Accessibility and inclusive design checklist
Everyone, regardless of device, circumstance, or ability, should be able to read, and take action on your content. This is increasingly more important as more and more services necessary to living everyday life digitize: paying your bills, buying groceries, talking with friends, etc. Some of the best things you can do to improve your product’s accessibility are also some of the easiest. Following is a list of items you can audit yourself:
Language support
Provide a document language
Programmatically specifying a document language lets screen readers know how to properly pronounce your content.
Be sure to also identify sections where the language changes, such as quotes or foreign phrases. If your app is localized, the programatic identification should update when the language updates.
Document structure
Section your content
Break up sections of content into easily-digestible “chunks” of related information. Both headings and landmarks can do this. For headings, ensure that they describe the content they contain, and are ordered in a logical manner.
Colors
Use proper color contrast
The ratio between the foreground color of your content and the background color it is placed on top of must have a ratio that helps guarantee it can be read in low vision scenarios.

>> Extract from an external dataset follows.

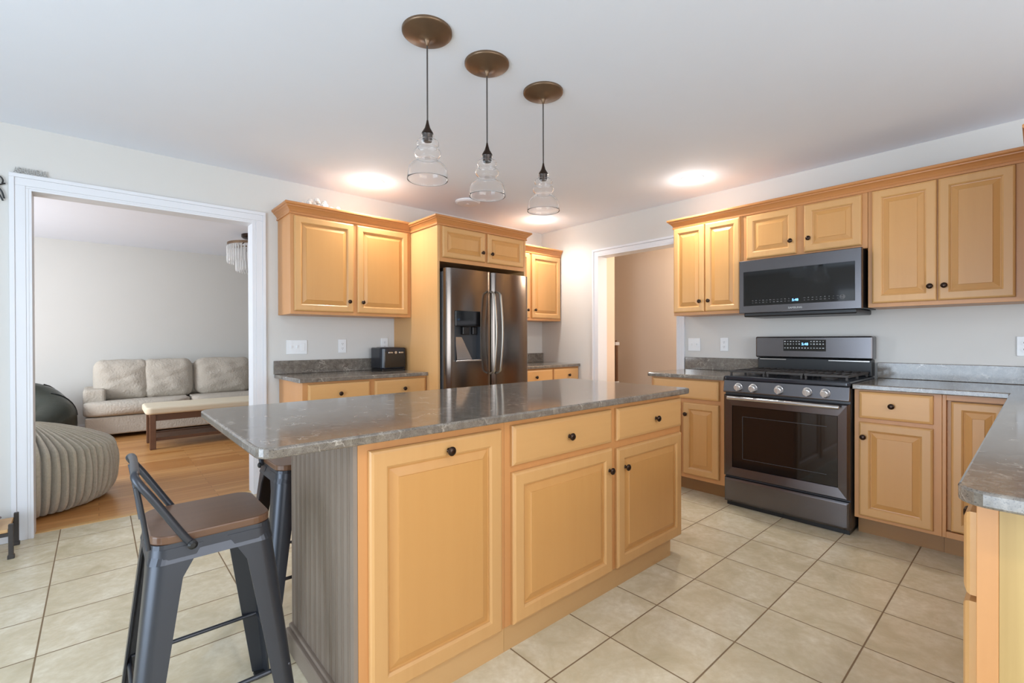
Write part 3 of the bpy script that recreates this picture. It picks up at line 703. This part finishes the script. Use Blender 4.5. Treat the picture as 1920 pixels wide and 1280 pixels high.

Tools such as WebAIM’s Contrast Checker and Stark can help you determine if the ratio you are using is sufficient.
Images and visual media
Describe your images
Most images should include an alternative description, for those who cannot see it. An alternate (also known as alt) description should succinctly describe the content of the image.
The W3C’s WAI Web Accessibility Tutorials provides an alt decision tree to help you determine what images need a description.
Form items
Give inputs labels
Checkboxes, radio buttons, and single and multiline text inputs all need to have a label programmatically associated with them. The label provides a description of what the input is for. Labels should be concise and describe what kind of input the form represents (ex:“Phone number”).